Which of the following problems can be reduced to the Hamiltonian path problem?

Question

I'm taking the Algorithms: Design and Analysis II class, one of the questions asks:

Assume that P ≠ NP. Consider undirected graphs with nonnegative edge lengths. Which of the following problems can be solved in polynomial time?

Hint: The Hamiltonian path problem is: given an undirected graph with n vertices, decide whether or not there is a (cycle-free) path with n - 1 edges that visits every vertex exactly once. You can use the fact that the Hamiltonian path problem is NP-complete. There are relatively simple reductions from the Hamiltonian path problem to 3 of the 4 problems below.

• For a given source s and destination t, compute the length of a shortest s-t path that has exactly n - 1 edges (or +∞, if no such path exists). The path is allowed to contain cycles.
• Amongst all spanning trees of the graph, compute one with the smallest-possible number of leaves.
• Amongst all spanning trees of the graph, compute one with the minimum-possible maximum degree. (Recall the degree of a vertex is the number of incident edges.)
• For a given source s and destination t, compute the length of a shortest s-t path that has exactly n - 1 edges (or +∞, if no such path exists). The path is not allowed to contain cycles.

Notice that a Hamiltonian path is a spanning tree of a graph and only has two leaf nodes, and that any spanning tree of a graph with exactly two leaf nodes must be a Hamiltonian path. That means that the NP-Complete problem of determining whether a Hamiltonian path exists in a graph can be solved by finding the minimum-leaf spanning tree of the graph: the path exists if and only if the minimum-leaf spanning tree has exactly two leaves. Thus, problem 2 is NP-Complete.
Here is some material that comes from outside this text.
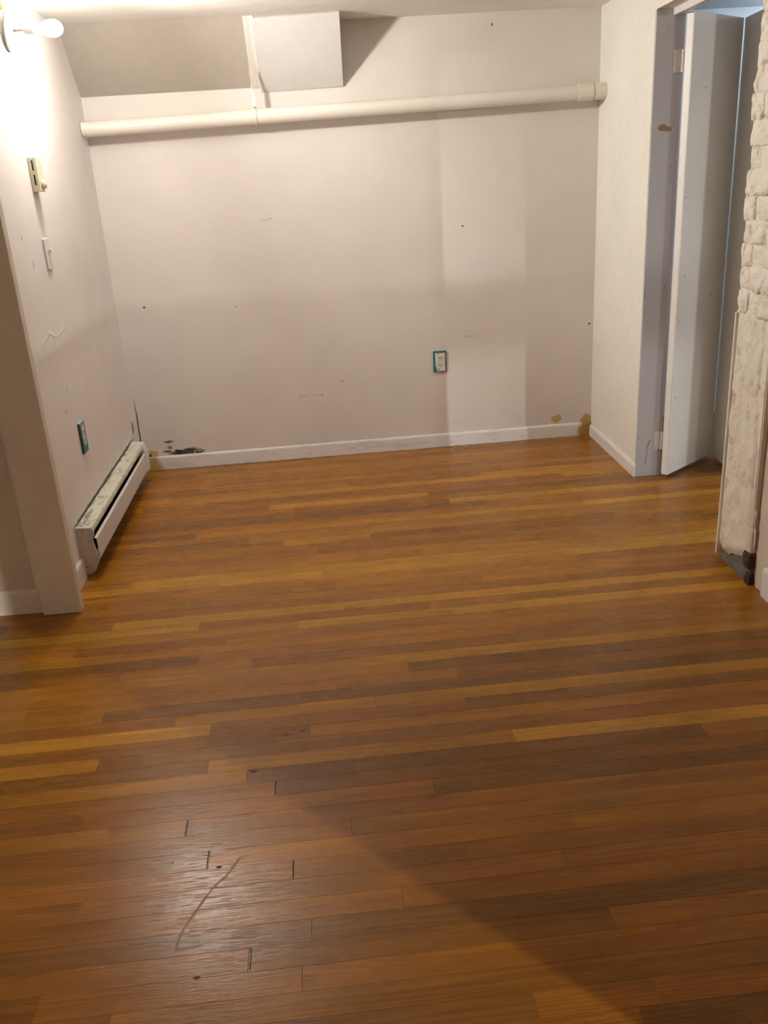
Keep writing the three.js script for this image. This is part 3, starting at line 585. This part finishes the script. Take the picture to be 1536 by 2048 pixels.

Problem 3 is NP-Hard; here is a paper that proves that.

That means, between 1 and 4, one is NP-Complete, another is in P. It seems like problem 4 reduces trivially to the the Hamiltonian path problem, but I'm not able to understand how having a cycle makes it solvable? Or is it the other way?

Answer 1

For the first one you can use Dijkstra to get shortest even and odd distances possible. To this end for every vertex you need to store not a single minimum number, but two of them. One is minimum weight of an odd path, another one is for minimum weight of an even path. After you have these two lengths you can easily increase path length by even number of edges if cycles are allowed. So, the first problem is from P. Step-be-step algorithm would be:

1. Find shortest even and odd length paths.
2. Increase length of one of these paths which has the same parity as n-1 to n-1 by adding cycle of length 2 required number of times.